Irrisat carte cultures hiver

▲ Carte parcellaire des cultures d’hiver sur le périmètre irrigué du Gharb générée par IRRISAT à partir d’une série temporelle d’images Sentinel-2 entre octobre 2022 et fin mai 2023. © CRTS

👉 Produit à l’échelle régionale à partir de l’infrarouge thermique

Sous label SCO, les équipes du CRTS ont travaillé à renforcer la fiabilité des produits d’IRRISAT, notamment pour améliorer la définition des données thermiques.

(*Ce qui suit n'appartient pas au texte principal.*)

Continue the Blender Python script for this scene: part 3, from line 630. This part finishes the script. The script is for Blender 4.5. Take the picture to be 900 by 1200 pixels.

Irrisat LST amélioration thermique

Températures de surface : amélioration des données thermiques basse résolution VIIRS (375 m, à gauche) avec des données Sentinel-2 et Landsat8 (30 m, à droite). © CRTS

  • SAT’IRR

👉 Produits à l’échelle de la parcelle à partir de l’imagerie optique

De leur côté, les équipes du CESBIO ont restructuré le logiciel SAT’IRR et sa plateforme afin de pouvoir la transférer au CRTS. Pour permettre sa prise en main par les acteurs locaux, une formation a été organisée au CRTS, puis une autre auprès d’agriculteurs. SAT’IRR fonctionnant à l’échelle de la parcelle, le CESBIO a également mis en place un système de suivi de quatre parcelles pilotes sur différentes cultures représentatives (olives, pastèques, oranges, vigne). Destinées à valider le modèle mais aussi à itérer avec les agriculteurs, ces parcelles ont été équipées d’instruments de mesure automatique des apports d’eau et de l’humidité du sol.

Irrisat SatIRR interface

Interface SAT’IRR : la parcelle est identifiée sur une image Sentinel-2 en haut à gauche. À sa droite, le système récupère les données météo. Au-dessous le premier graphique montre l’évolution des différents apports d’eau, le second celle de l’évapotranspiration.

👉 Consulter le détail de la méthodologie, de l’enquête et les résultats sur la page projet

Perspectives

CRTS et IRD s’attachent à présent à harmoniser les données d’entrée (météo et imagerie satellite) des deux plateformes pour les faire fonctionner ensemble. À terme, une plateforme geoweb assurera la diffusion de ces produits.